Archiv des Deut­schen Insti­tuts für Normung

Nor­men sind all­ge­gen­wär­tig. Das His­to­ri­sche Archiv des Deut­schen Tech­nik­mu­se­um bie­tet nun Ein­bli­cke in die­se Welt. 2023 über­nahm es das Archiv des Deut­schen Insti­tuts für Nor­mung, das Doku­men­te von 1877 bis 2022 ent­hält. Die­se Samm­lung beleuch­tet die Geschich­te der Nor­mung und ihre gesell­schaft­li­chen Einflüsse.

Diagramm einer Hand mit verschiedenen nummerierten Messpunkten und Längenangaben für Finger und Handfläche. Es zeigt detaillierte Maße der Fingerknochen und Gelenke für normierte Handgrößen.

Jeder Mensch hat im All­tags­le­ben mit Nor­men zu tun: so bei der Zahn­bürs­te, wo jede ein­zel­ne Bors­te einem Druck von 15 New­ton stand­hal­ten muss, die Woche von Mon­tag bis Sonn­tag zählt, Kin­der sicher schau­keln kön­nen oder dass ein normales Blatt Papier seit 1922 gemäß DIN 476 das For­mat A4 auf­weist! Für fast alles gibt es eine Norm. Allein in Deutsch­land regelt der DIN mit über 35.000 Nor­men das gesam­te Leben mit Pro­duk­ten und Dienst­leis­tun­gen! Das geschieht mitt­ler­wei­le welt­weit in Zusam­men­ar­beit mit der Inter­na­tio­nal Orga­niza­ti­on for Stan­dar­diza­ti­on, kurz ISO. Wie kam es dazu? Das kann jetzt jede/r Inter­es­sier­te im His­to­ri­schen Archiv des Deut­schen Tech­nik­mu­se­ums recherchieren.

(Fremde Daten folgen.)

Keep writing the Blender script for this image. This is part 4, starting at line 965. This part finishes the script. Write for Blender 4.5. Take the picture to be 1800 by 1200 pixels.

Ein­zig­ar­ti­ge Quel­len zur Geschich­te der Normung

2023 hat das Deut­sche Insti­tut für Nor­mung e.V. (DIN) einen gro­ßen Teil sei­nes Archivs an das His­to­ri­sche Archiv des Deut­schen Tech­nik­mu­se­ums über­ge­ben. Die Archi­va­li­en mit einer Lauf­zeit von 1877 – 2022 wur­den zuvor durch einen Archiv­dienst­leis­ter ver­zeich­net und archiv­tech­nisch bear­bei­tet. 635 Ver­zeich­nungs­ein­hei­ten sind nun in der Muse­ums­da­ten­bank recherchierbar.

Diagramm einer Hand mit markierten Messpunkten für Breite und Länge, sowie einer Hand, die einen zylindrischen Gegenstand hält. Gezeigt werden Abmessungen der Handflächen und idealer Griffdurchmesser.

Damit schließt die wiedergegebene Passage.